Qualità emerse con maggiore carattere nello Stadler-Quintett, come lo chiamava Mozart appunto perché composto e dedicato all’abilissimo clarinettista e costruttore di clarinetti Antonio Stadler. Le perizie esecutive di Mansutti nelle calibratissime dinamiche, commoventi i suoi pianissimo, luminosi i fraseggi e gli arpeggi tra brillantezze di suono e morbidezze timbriche, hanno trovato nella formazione berlinese la risposta ideale alle sue intenzioni, per sinergie dialogiche altamente espressive e senza macchia. Ordine e spirito, sin dal primo tema dell’Allego, nelle elegie del Larghetto con gli archi in sordina e nelle cinque eclettiche variazioni dell’ultimo tempo. Un incontro speciale quello del clarinettista italiano con l’ensemble berlinese, composto da Luiz Felipe Coelho e Romano Tommasini ai violini, Wolfgang Talirz alla viola, David Riniker al violoncello e Janusz Widzyk al contrabbasso, per un feeling recepito dal numeroso pubblico che ha ricambiato con lunghi applausi.

È l’Ottocento italiano ad aver dato sostanza alla seconda parte di concerto, con estremi il sinfonismo per archi di un precoce Mendelssohn in apertura – la numero 10 in si minore – e le sei danze popolari di Bartok come chiosa. Al centro Tartini, Rossini e Bottesini.

Ad impressionare è stata la Sonata “Il trillo del diavolo” di Tartini, nella versione arrangiata per violino e archi di Vieuxtemps e la sesta delle Sonate a quatto del festeggiato Rossini composte in età giovanile: La tempesta, di nome e di fatto.
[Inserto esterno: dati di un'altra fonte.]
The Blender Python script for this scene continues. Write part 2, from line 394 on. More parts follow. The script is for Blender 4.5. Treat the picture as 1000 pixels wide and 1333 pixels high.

Pagine cariche di complessità esecutive e capricci, stemperate da venature idilliache e sognanti, il tutto colto, assorbito e reso dai solisti della Filarmonica berlinese senza indugi, in intesa, con carattere e senza eccessi di sorta. Brillantezze, esasperate da una sorprendente Fantasia su La Sonnambula di Bellini nella versione per archi del “Paganini del contrabbasso” Giovanni Bottesini. Superlativa da lasciare il pubblico a bocca aperta, stupito da quanto può dare uno strumento che non è nato per essere solista, ma che all’occorrenza lo sa essere come non altri. Chiusura coi fuochi d’artificio nei bis, tra cui la vorticosa e applauditissima La rondes des lutins di Antonio Bazzini.